Please tell me I am misreading something or that the Power BI embedded pricing model will remain. Otherwise, there is simply no feasible, economic solution to share with a handful of external users. I'll have to find another BI service. Furthermore, in any case, the constant changes to pricing models creates great uncertainty about building a product with Power BI knowing that I, as a small business, could be quickly priced out.
Hi again @kbl1726,
I truly hope you reveal the additional SKUs soon becuase the current all-or-nothing pricing scheme for Premium prices out all but large enterprises.
When you say the current embedded pricing will be be available for another 12 months, does this mean new users can sign up for this SKU for the next 12 months or will it only be available for 12 months for current, already in-place embedded customers? The article you linked suggests the latter. And what happens when you finally revoke the plan fully?
The embedded SKU was great becuase it was scalable to most use cases and enabled small businesses to get into Power BI without massive overhead - I thought that was the point of it and Microsoft's plan to disrupt Tableau and other BI service providers. Until you release info on the new SKUs, there is absolutely no scaling in your new pricing scheme for client facing services. I've already reached out to Qlik and Tableau to get more info on their options. (I really have, I'm not saying this to be dramatic. As someone planning to launch a client-facing, read-only Power BI service in the coming weeks I now have to reevaluate my entire business model, particularly if you are taking away the ability for new signups to the existing embedded SKU at $5 per 100 sessions.)
Hey @kbl1726
Power BI Embedded will continue to be available for existing apps for a minimum of 12 months – it may be longer depending upon the nature of your licensing agreement. For example, if you have an enterprise agreement (EA), Power BI Embedded will be available until the expiration of your existing agreement. After that time apps will need to be migrated to Power BI and licensed through Power BI Premium
Hi @dsynan,
If you are sharing dashboards/reports with free users, beginning June 1st they will need to take advantage of the extended Pro trial to continue accessing the content. After the extended trial expires, users will need a Pro license to maintain access.
Terms and conditions for the extended trial can be found here.
I hate to risk being pedantic but what constitutes a "share"? Are we talking about sharing in the web based Power BI or are we talking about publishing URLs for reports and dashboards? This isn't clear at all.
Good question @mlgrannell and no pedantic sound at all.
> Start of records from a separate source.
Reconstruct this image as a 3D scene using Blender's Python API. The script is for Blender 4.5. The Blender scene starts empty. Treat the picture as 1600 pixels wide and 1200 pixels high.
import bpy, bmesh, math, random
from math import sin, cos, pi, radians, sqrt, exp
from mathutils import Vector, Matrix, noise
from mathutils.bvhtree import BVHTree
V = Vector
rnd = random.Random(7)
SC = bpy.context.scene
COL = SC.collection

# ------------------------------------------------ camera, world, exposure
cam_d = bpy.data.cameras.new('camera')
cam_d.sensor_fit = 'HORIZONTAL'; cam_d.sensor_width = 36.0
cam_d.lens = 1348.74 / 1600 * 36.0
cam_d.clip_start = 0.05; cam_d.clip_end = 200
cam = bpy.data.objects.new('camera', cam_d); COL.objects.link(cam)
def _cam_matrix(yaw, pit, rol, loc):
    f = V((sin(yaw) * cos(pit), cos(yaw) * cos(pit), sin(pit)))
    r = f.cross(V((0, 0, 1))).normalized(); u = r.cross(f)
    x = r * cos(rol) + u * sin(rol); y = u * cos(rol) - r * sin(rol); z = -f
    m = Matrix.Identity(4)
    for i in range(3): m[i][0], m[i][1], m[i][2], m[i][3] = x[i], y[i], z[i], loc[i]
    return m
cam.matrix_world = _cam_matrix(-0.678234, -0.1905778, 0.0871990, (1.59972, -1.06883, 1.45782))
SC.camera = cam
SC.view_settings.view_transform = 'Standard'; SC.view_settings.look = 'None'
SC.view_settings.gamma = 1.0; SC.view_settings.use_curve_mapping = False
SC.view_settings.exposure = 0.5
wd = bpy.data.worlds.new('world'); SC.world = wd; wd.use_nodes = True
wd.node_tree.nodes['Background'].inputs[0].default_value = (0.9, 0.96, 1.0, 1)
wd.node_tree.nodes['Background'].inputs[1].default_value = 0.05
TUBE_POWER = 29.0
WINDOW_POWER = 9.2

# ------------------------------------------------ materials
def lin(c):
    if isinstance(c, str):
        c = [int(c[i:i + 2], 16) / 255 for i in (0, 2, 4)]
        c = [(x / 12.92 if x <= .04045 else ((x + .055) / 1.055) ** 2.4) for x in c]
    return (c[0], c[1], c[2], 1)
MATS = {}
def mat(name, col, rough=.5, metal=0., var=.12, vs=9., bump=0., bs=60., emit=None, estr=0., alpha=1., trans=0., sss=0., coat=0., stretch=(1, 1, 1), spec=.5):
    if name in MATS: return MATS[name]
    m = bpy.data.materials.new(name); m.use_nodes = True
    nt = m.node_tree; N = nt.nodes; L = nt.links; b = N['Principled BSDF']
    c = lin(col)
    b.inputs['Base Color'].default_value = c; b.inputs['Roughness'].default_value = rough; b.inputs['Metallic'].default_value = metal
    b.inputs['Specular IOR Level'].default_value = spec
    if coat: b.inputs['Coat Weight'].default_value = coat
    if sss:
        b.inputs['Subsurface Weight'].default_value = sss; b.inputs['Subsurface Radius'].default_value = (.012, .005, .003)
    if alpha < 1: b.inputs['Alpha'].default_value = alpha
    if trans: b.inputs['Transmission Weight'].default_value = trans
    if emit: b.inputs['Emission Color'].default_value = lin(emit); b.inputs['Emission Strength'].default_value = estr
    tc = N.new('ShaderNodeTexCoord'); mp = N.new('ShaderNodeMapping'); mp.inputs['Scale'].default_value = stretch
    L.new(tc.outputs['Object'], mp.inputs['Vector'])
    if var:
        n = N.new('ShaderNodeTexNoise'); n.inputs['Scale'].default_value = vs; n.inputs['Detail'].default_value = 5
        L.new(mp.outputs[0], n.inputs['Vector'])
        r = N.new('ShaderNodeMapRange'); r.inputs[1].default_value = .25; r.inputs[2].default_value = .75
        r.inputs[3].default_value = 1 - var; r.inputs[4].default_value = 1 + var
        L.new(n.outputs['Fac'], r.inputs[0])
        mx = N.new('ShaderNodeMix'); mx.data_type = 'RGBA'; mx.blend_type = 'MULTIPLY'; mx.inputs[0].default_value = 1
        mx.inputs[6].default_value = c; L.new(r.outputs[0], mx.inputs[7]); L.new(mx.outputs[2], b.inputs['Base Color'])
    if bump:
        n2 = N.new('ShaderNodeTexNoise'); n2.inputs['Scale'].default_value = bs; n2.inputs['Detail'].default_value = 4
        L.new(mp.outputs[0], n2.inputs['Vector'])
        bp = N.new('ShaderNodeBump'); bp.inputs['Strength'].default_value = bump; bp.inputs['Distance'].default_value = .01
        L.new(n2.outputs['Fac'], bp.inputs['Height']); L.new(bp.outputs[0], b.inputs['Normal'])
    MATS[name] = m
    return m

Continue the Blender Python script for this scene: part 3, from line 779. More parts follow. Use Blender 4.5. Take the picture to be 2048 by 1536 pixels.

For Power BI Service purposes (what some users call Power BI "web"), both actions carry the same sharing meaning: you can share from the service sending an invite or you can send the URL, which requires the author adding the user to the shared with users list anyways. If not, even with the URL, users won't be able to access the report or dashboard.
Another case is Publish to Web, which allows you to share a URL or embed the report in a website, with the caveat that it is public and you have no security.
How does this tie in with the new "Premium" service? Will the premium service be a way for "free" users to view dashboards made by "Pro" users without needing a "Pro" license?
That's exactly right @Anonymous. As @Anonymous mentioned on the announcement blog "...many organizations contain users who aren’t actively creating BI content, but require the ability to consume content distributed to them. Power BI Premium enables Power BI Pro users to publish reports broadly across the enterprise and beyond, without requiring recipients to be licensed per user".